APM Terminals Liberia launches Port Automation and Digitisation project

APM Terminals has announced that a Port Automation and Digitisation (PAD) project at the Free Port of Monrovia in Liberia is set to significantly improve customers supply chain efficiency and ease of doing business through paperless customs clearance processes and more efficient terminal operations.

Over the past year, the terminal has marked progress in digitalisation process, including online invoicing, issuing digital receipts based on data from real-time bank deposits, and online issue resolution.

At a ceremony to acknowledge the launch of the project, run jointly by the Liberia Revenue Authority (LRA) and APM Terminals Liberia, the Minister of Finance & Development Planning, Samuel Tweah, commended APM Terminals Liberia and partners for this historic and transformative initiative.

“Digitising the port comes with numerous benefits to the economy in terms of ease of doing business,” said Tweah, who went on to comment, “This development has the full endorsement and support of His Excellency President George Weah, whose policies has been focused on strengthening our economy to boost trade and business and create opportunities for all.
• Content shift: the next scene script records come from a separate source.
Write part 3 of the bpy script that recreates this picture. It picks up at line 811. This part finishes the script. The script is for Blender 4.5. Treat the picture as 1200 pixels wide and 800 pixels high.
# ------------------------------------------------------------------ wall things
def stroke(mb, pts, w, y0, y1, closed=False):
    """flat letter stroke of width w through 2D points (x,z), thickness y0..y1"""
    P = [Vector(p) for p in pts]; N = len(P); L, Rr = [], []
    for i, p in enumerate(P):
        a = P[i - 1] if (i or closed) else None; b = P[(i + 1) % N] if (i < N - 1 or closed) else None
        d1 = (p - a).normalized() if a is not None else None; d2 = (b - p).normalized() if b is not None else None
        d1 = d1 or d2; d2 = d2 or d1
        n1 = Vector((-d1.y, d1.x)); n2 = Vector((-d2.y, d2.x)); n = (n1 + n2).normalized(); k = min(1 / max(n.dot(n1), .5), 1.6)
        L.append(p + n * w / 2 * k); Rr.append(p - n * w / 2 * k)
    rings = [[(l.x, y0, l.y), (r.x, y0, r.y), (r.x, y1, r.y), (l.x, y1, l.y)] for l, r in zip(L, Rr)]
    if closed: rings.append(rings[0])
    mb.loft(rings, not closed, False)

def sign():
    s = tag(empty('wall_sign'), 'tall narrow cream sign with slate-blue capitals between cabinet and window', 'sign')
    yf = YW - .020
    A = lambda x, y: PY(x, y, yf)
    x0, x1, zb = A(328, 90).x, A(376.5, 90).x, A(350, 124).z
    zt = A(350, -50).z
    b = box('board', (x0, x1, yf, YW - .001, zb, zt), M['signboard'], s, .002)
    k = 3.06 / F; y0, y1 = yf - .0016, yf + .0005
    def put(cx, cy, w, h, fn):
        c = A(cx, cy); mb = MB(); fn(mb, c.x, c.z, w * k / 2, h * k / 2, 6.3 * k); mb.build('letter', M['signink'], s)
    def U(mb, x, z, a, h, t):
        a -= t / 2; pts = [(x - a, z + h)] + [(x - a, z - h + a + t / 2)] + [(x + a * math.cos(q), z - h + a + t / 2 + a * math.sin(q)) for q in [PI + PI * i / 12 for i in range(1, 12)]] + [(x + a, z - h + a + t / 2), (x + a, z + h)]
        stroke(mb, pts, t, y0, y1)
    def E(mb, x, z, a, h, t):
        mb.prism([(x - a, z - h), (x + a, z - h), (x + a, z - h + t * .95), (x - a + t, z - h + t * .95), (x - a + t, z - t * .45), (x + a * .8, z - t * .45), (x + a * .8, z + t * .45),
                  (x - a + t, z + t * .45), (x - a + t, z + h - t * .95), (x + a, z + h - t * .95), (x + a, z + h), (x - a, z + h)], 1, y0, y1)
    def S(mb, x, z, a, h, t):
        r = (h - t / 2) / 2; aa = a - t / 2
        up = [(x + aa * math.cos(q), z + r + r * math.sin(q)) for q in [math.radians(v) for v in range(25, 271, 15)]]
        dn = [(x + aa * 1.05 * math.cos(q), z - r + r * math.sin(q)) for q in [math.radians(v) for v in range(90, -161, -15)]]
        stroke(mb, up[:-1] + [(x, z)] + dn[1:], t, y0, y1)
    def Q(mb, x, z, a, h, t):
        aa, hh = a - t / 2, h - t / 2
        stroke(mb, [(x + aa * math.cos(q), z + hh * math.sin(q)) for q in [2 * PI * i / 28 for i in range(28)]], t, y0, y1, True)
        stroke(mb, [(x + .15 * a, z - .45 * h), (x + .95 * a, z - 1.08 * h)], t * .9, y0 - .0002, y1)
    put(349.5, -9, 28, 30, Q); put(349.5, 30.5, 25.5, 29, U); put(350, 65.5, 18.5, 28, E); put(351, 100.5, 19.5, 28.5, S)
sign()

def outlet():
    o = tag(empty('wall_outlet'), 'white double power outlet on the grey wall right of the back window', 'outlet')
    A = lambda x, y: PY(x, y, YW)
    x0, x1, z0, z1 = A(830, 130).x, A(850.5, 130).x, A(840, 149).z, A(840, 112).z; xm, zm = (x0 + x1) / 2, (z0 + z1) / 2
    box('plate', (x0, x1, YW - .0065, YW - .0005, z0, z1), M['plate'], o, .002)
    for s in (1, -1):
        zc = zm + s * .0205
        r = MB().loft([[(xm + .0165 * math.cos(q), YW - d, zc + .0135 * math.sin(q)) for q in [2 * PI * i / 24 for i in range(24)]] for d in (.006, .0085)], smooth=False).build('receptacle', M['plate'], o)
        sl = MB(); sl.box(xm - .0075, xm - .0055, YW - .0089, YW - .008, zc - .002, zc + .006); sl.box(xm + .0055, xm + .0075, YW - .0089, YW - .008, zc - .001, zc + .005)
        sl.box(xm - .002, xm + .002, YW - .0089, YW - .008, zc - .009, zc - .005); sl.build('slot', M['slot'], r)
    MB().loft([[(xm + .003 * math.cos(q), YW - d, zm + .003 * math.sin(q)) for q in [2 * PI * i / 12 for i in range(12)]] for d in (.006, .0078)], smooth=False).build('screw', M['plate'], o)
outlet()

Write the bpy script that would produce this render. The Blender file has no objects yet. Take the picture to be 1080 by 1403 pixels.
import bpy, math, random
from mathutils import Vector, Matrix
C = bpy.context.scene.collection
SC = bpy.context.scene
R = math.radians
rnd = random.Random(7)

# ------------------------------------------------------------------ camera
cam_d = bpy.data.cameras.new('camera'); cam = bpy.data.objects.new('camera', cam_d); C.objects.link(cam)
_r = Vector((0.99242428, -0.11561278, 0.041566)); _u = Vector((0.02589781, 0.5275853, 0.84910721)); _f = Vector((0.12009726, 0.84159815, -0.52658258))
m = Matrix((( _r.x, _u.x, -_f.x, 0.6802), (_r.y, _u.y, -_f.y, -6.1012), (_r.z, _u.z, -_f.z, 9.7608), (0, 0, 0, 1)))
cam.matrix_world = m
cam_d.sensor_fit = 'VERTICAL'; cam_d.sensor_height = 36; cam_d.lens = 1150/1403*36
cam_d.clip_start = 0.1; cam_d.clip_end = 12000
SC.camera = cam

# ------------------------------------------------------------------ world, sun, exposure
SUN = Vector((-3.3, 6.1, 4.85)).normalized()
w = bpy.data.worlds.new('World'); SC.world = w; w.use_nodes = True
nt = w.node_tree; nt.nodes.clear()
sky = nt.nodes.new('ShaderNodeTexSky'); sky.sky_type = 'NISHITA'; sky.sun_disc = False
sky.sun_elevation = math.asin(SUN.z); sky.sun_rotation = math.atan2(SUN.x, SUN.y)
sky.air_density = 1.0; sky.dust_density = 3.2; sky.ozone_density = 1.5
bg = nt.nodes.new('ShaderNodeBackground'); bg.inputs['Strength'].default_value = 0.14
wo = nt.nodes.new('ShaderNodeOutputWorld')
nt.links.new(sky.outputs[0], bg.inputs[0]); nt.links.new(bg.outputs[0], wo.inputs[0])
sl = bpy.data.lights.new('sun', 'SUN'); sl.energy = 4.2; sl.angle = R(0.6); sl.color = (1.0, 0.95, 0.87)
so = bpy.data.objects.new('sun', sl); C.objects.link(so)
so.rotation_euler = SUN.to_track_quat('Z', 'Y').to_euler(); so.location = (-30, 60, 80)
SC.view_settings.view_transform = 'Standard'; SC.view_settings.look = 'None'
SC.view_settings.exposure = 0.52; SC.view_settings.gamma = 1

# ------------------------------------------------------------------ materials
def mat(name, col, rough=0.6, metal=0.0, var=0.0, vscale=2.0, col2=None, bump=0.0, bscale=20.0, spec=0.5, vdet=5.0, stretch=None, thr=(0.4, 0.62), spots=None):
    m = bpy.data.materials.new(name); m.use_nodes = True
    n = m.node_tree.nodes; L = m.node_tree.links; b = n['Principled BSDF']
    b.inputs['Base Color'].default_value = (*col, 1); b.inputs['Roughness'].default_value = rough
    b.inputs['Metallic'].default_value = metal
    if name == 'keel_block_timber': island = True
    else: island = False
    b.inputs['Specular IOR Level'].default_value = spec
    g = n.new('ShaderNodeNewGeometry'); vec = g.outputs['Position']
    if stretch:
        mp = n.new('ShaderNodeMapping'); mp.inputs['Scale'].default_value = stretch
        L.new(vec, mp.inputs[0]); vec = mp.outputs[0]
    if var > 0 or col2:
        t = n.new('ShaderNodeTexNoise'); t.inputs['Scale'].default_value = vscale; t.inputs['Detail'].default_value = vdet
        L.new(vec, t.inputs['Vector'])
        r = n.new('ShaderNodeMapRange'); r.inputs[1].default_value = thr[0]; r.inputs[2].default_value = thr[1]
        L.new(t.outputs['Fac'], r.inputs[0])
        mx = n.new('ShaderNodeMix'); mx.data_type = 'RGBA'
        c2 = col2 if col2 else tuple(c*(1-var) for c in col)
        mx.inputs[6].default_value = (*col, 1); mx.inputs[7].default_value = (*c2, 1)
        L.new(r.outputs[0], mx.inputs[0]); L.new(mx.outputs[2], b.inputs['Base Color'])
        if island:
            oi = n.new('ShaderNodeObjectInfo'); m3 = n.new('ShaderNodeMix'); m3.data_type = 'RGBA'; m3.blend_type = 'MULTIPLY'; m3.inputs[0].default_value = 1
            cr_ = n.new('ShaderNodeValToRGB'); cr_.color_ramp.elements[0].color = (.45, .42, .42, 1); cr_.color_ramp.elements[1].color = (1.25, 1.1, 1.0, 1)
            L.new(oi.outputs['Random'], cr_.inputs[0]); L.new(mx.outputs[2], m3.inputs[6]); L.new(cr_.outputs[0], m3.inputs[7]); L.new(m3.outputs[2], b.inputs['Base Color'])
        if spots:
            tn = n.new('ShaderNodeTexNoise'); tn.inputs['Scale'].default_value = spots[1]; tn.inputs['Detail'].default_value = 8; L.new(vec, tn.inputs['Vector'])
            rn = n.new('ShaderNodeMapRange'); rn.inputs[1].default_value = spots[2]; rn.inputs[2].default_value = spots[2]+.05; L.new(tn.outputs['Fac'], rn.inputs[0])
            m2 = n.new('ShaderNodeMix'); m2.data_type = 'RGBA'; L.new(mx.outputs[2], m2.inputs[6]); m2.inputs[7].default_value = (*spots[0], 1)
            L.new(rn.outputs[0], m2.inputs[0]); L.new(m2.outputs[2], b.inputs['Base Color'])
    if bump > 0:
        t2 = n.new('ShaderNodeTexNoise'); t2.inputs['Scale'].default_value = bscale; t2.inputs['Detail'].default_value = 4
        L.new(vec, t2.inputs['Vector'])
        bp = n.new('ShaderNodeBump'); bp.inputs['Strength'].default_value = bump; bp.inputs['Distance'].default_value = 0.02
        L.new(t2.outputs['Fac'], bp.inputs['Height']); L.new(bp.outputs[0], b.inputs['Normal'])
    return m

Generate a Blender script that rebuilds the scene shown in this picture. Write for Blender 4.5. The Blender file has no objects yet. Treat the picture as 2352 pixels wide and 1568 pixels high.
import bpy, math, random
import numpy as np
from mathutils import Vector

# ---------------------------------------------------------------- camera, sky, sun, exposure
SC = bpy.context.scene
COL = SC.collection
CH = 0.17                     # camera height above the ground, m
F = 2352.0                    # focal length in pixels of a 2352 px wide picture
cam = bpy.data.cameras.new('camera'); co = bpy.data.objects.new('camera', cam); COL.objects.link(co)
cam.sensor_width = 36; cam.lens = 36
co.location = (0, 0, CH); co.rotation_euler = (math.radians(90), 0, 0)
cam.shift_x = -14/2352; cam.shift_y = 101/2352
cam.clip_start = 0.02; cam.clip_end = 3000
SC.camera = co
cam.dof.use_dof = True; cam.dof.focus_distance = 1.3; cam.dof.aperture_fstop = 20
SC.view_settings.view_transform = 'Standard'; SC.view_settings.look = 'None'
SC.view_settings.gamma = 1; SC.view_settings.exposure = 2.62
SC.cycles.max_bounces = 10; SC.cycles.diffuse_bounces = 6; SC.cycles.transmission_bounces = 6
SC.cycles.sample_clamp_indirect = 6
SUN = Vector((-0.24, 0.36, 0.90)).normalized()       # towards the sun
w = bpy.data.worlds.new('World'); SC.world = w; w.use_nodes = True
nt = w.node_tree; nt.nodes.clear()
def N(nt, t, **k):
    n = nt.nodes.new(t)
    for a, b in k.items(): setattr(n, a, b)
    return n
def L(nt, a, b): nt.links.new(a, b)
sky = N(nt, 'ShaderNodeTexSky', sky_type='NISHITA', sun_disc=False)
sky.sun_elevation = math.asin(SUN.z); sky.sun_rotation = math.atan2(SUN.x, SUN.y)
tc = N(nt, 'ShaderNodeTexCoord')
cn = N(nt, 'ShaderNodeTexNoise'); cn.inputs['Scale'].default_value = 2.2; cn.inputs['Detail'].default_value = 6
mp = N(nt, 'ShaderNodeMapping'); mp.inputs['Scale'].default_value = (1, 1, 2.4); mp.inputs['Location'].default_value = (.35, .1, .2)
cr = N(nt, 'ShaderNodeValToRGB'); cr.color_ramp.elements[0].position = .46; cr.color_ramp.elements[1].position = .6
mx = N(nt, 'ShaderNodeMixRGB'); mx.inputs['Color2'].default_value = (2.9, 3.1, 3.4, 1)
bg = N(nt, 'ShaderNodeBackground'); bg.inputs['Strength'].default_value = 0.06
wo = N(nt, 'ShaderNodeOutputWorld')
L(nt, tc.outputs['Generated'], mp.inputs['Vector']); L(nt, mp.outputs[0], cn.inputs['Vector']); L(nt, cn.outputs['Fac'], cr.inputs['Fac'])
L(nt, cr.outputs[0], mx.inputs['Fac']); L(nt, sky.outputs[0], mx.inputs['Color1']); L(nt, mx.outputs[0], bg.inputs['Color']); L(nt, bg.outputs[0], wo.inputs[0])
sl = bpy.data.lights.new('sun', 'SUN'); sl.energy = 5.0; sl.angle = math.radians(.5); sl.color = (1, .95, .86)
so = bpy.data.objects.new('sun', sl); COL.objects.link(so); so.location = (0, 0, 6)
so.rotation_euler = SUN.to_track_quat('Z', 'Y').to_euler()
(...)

It is in this light that I commend APM Terminals Liberia and partners for launching this initiative and for their collaboration in making sure that we achieve full success with Port Automation and Digitisation.”

This previously manual process of submitting declarations, payments and customs releases has already been reduced significantly through digitisation over the past year, according to APM Terminals, which noted that with full-scale automation and digitisation, the process is expected to be accelerated even further, saving productive hours and bringing convenience to both custom brokers and customers.

Minister of Commerce and Industry Mawine Diggs observed that this new and improved way of doing business at the Free Port will have a positive effect on trade and commercial activities in Liberia as importers are able to clear their goods in good time, less costly and get them onto the market.

Jonathan Graham, managing director of APM Terminals Liberia, which is spearheading the project, stressed the need for even stronger partnerships to successfully roll out the Port Automation and Digitisation project, adding that “this is the only way that the Free Port of Monrovia will be able to transform into a modern port serving Liberia and the sub-region.”